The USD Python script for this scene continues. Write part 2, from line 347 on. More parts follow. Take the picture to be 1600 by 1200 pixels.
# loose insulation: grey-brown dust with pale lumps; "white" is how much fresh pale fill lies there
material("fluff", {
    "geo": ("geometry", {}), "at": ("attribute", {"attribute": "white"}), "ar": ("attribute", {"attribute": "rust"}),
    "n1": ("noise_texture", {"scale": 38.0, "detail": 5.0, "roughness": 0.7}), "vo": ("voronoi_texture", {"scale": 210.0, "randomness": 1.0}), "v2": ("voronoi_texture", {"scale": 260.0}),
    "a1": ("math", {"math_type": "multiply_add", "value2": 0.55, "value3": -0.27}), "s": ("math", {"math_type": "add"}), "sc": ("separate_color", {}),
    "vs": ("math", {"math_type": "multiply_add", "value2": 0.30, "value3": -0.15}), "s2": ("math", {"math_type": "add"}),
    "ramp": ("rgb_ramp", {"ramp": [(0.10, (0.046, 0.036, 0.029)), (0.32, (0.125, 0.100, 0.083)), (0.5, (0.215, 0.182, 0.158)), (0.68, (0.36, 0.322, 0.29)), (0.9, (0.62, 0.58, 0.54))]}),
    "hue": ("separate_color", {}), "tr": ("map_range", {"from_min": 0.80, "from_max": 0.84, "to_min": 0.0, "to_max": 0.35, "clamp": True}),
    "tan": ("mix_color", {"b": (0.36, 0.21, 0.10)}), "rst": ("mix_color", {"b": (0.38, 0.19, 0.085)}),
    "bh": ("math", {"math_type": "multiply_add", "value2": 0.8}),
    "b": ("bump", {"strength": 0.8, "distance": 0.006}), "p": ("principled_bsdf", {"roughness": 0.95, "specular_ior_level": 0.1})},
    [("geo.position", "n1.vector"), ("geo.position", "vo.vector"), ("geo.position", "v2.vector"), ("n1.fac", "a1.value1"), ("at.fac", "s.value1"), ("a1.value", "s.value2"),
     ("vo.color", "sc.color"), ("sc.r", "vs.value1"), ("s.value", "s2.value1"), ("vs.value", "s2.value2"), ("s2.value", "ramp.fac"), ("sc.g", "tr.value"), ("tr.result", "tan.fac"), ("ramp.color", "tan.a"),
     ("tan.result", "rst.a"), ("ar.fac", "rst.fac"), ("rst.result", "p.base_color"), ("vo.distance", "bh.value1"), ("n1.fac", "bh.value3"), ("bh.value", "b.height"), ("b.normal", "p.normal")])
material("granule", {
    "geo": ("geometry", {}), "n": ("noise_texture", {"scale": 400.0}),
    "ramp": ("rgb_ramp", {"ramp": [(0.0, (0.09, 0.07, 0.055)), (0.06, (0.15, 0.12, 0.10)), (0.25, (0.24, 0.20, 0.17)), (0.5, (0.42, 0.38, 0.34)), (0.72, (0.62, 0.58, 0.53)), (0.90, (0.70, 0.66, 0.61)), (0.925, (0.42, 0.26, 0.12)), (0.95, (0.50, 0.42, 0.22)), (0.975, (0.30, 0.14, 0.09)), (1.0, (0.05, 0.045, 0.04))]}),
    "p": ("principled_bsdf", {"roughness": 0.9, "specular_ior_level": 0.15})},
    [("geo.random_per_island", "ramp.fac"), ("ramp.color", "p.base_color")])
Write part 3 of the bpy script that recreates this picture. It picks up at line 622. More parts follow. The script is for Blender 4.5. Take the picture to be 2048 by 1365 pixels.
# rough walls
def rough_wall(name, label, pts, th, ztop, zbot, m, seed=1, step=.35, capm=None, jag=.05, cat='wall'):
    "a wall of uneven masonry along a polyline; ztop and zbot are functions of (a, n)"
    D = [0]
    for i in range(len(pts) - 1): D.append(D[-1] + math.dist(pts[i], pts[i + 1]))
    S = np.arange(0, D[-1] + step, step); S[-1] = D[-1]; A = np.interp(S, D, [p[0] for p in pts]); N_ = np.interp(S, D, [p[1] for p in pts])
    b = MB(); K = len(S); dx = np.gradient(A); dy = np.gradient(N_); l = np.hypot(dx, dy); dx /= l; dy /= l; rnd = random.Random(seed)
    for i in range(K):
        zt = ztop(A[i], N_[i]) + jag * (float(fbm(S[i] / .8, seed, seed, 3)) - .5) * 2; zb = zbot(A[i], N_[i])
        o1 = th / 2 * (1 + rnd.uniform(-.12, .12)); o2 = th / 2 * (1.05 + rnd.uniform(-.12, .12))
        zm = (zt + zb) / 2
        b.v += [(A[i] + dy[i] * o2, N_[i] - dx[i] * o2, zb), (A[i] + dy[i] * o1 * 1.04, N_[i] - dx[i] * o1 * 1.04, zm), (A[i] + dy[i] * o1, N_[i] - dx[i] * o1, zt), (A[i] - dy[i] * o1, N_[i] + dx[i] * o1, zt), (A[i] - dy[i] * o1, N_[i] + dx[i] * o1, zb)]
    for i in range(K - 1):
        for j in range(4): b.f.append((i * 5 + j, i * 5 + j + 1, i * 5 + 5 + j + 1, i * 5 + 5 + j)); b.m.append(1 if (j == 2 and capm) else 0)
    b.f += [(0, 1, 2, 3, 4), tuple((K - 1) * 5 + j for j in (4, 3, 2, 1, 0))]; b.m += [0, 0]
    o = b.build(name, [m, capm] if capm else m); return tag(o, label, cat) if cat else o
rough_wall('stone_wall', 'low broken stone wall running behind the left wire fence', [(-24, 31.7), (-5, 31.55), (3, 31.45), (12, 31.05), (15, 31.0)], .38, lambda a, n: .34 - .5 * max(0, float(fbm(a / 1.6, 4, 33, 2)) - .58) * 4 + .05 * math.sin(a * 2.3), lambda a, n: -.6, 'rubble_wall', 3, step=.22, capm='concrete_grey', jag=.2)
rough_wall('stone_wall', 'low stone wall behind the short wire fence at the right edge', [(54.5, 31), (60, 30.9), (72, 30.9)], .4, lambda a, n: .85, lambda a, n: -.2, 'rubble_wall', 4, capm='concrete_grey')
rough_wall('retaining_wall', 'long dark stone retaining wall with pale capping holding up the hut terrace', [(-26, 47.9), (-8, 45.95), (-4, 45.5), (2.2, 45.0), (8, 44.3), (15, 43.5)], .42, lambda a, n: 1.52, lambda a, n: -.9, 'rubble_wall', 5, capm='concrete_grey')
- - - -
GIVEN INSTRUCTION -> Produce a verbatim transcription of the entries above.

SOLUTION TO THE EXERCISE ->
The USD Python script for this scene continues. Write part 2, from line 347 on. More parts follow. Take the picture to be 1600 by 1200 pixels.
# loose insulation: grey-brown dust with pale lumps; "white" is how much fresh pale fill lies there
material("fluff", {
    "geo": ("geometry", {}), "at": ("attribute", {"attribute": "white"}), "ar": ("attribute", {"attribute": "rust"}),
    "n1": ("noise_texture", {"scale": 38.0, "detail": 5.0, "roughness": 0.7}), "vo": ("voronoi_texture", {"scale": 210.0, "randomness": 1.0}), "v2": ("voronoi_texture", {"scale": 260.0}),
    "a1": ("math", {"math_type": "multiply_add", "value2": 0.55, "value3": -0.27}), "s": ("math", {"math_type": "add"}), "sc": ("separate_color", {}),
    "vs": ("math", {"math_type": "multiply_add", "value2": 0.30, "value3": -0.15}), "s2": ("math", {"math_type": "add"}),
    "ramp": ("rgb_ramp", {"ramp": [(0.10, (0.046, 0.036, 0.029)), (0.32, (0.125, 0.100, 0.083)), (0.5, (0.215, 0.182, 0.158)), (0.68, (0.36, 0.322, 0.29)), (0.9, (0.62, 0.58, 0.54))]}),
    "hue": ("separate_color", {}), "tr": ("map_range", {"from_min": 0.80, "from_max": 0.84, "to_min": 0.0, "to_max": 0.35, "clamp": True}),
    "tan": ("mix_color", {"b": (0.36, 0.21, 0.10)}), "rst": ("mix_color", {"b": (0.38, 0.19, 0.085)}),
    "bh": ("math", {"math_type": "multiply_add", "value2": 0.8}),
    "b": ("bump", {"strength": 0.8, "distance": 0.006}), "p": ("principled_bsdf", {"roughness": 0.95, "specular_ior_level": 0.1})},
    [("geo.position", "n1.vector"), ("geo.position", "vo.vector"), ("geo.position", "v2.vector"), ("n1.fac", "a1.value1"), ("at.fac", "s.value1"), ("a1.value", "s.value2"),
     ("vo.color", "sc.color"), ("sc.r", "vs.value1"), ("s.value", "s2.value1"), ("vs.value", "s2.value2"), ("s2.value", "ramp.fac"), ("sc.g", "tr.value"), ("tr.result", "tan.fac"), ("ramp.color", "tan.a"),
     ("tan.result", "rst.a"), ("ar.fac", "rst.fac"), ("rst.result", "p.base_color"), ("vo.distance", "bh.value1"), ("n1.fac", "bh.value3"), ("bh.value", "b.height"), ("b.normal", "p.normal")])
material("granule", {
    "geo": ("geometry", {}), "n": ("noise_texture", {"scale": 400.0}),
    "ramp": ("rgb_ramp", {"ramp": [(0.0, (0.09, 0.07, 0.055)), (0.06, (0.15, 0.12, 0.10)), (0.25, (0.24, 0.20, 0.17)), (0.5, (0.42, 0.38, 0.34)), (0.72, (0.62, 0.58, 0.53)), (0.90, (0.70, 0.66, 0.61)), (0.925, (0.42, 0.26, 0.12)), (0.95, (0.50, 0.42, 0.22)), (0.975, (0.30, 0.14, 0.09)), (1.0, (0.05, 0.045, 0.04))]}),
    "p": ("principled_bsdf", {"roughness": 0.9, "specular_ior_level": 0.15})},
    [("geo.random_per_island", "ramp.fac"), ("ramp.color", "p.base_color")])
Write part 3 of the bpy script that recreates this picture. It picks up at line 622. More parts follow. The script is for Blender 4.5. Take the picture to be 2048 by 1365 pixels.
# rough walls
def rough_wall(name, label, pts, th, ztop, zbot, m, seed=1, step=.35, capm=None, jag=.05, cat='wall'):
    "a wall of uneven masonry along a polyline; ztop and zbot are functions of (a, n)"
    D = [0]
    for i in range(len(pts) - 1): D.append(D[-1] + math.dist(pts[i], pts[i + 1]))
    S = np.arange(0, D[-1] + step, step); S[-1] = D[-1]; A = np.interp(S, D, [p[0] for p in pts]); N_ = np.interp(S, D, [p[1] for p in pts])
    b = MB(); K = len(S); dx = np.gradient(A); dy = np.gradient(N_); l = np.hypot(dx, dy); dx /= l; dy /= l; rnd = random.Random(seed)
    for i in range(K):
        zt = ztop(A[i], N_[i]) + jag * (float(fbm(S[i] / .8, seed, seed, 3)) - .5) * 2; zb = zbot(A[i], N_[i])
        o1 = th / 2 * (1 + rnd.uniform(-.12, .12)); o2 = th / 2 * (1.05 + rnd.uniform(-.12, .12))
        zm = (zt + zb) / 2
        b.v += [(A[i] + dy[i] * o2, N_[i] - dx[i] * o2, zb), (A[i] + dy[i] * o1 * 1.04, N_[i] - dx[i] * o1 * 1.04, zm), (A[i] + dy[i] * o1, N_[i] - dx[i] * o1, zt), (A[i] - dy[i] * o1, N_[i] + dx[i] * o1, zt), (A[i] - dy[i] * o1, N_[i] + dx[i] * o1, zb)]
    for i in range(K - 1):
        for j in range(4): b.f.append((i * 5 + j, i * 5 + j + 1, i * 5 + 5 + j + 1, i * 5 + 5 + j)); b.m.append(1 if (j == 2 and capm) else 0)
    b.f += [(0, 1, 2, 3, 4), tuple((K - 1) * 5 + j for j in (4, 3, 2, 1, 0))]; b.m += [0, 0]
    o = b.build(name, [m, capm] if capm else m); return tag(o, label, cat) if cat else o
rough_wall('stone_wall', 'low broken stone wall running behind the left wire fence', [(-24, 31.7), (-5, 31.55), (3, 31.45), (12, 31.05), (15, 31.0)], .38, lambda a, n: .34 - .5 * max(0, float(fbm(a / 1.6, 4, 33, 2)) - .58) * 4 + .05 * math.sin(a * 2.3), lambda a, n: -.6, 'rubble_wall', 3, step=.22, capm='concrete_grey', jag=.2)
rough_wall('stone_wall', 'low stone wall behind the short wire fence at the right edge', [(54.5, 31), (60, 30.9), (72, 30.9)], .4, lambda a, n: .85, lambda a, n: -.2, 'rubble_wall', 4, capm='concrete_grey')
rough_wall('retaining_wall', 'long dark stone retaining wall with pale capping holding up the hut terrace', [(-26, 47.9), (-8, 45.95), (-4, 45.5), (2.2, 45.0), (8, 44.3), (15, 43.5)], .42, lambda a, n: 1.52, lambda a, n: -.9, 'rubble_wall', 5, capm='concrete_grey')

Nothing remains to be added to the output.